In Mexico City, water supply is an increasingly serious problem. The 8.8 million inhabitants of the capital consume, on average, 360 litres per day, but there are people from at least 13 boroughs that have less than this available to them (less than 50%), so they must be supplied through tanker trucks, which affect their quality of life.

While authorities are looking for solutions to the supply problem, such as bringing water up from rivers of Veracruz, reducing the amount of liquid lost through leakage (up to 40% of the 2.181 litres per second provided by the existing infrastructure) and cleaning up the city’s 48 piped and contaminated rivers, society is doing its part and undertaking actions such as collecting rainwater using a Tlaloque, a device created by Isla Urbana.

Isla Urbana is a social enterprise and civil partnership headed by Enrique Lomnitz, which counts engineers, industrial designers, anthropologists, planners, linguists and plumbers among its number.

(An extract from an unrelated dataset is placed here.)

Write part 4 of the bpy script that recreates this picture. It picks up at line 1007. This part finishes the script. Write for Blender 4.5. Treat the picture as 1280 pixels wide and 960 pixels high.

These entrepreneurs created the Tlaloque, a polyethylene unit measuring 1.5 metres high by 0.4 metres wide, which captures the rain that falls on roofs and sends it to either cisterns or water tanks in the home, separating the dirtier liquid from the cleaner ones.

The collected water can be used in bathrooms, showers, toilets, for watering plants and for all other domestic purposes, except food preparation.

To date, 1,300 families in boroughs such as Tlalpan and Iztapalapa have benefited from this device, which has an estimated price of 6,500 pesos and a useful lifespan of up to 20 years, says the entrepreneur, who the MIT Technology Review named as one of their 35 Innovators under 35 in 2014 for this solution.

Enrique Lomnitz indicates that the benefits of Tlaloque become more evident when it works across entire communities because, when they consume less water during the rainy season, the surrounding areas receive more liquid from the network and reduce the amount extracted from aquifers or the Cutzamala System, which supplies water to Mexico City.

In addition to this domestic usage, Isla Urbana has installed Tlaloque in 12 schools, in high water consumption businesses, such as laundries, in rural indigenous communities and even in one of the hangars at Mexico City International Airport, says the entrepreneur.

The company has received support in the form of grants and also from institutions such as the Tlalpan local authority, the Mexican National Social Development Institute (Indesol), the Mexican Secretariat of Social Development (Sedesol), HSBC and the Iniciativa México, among others.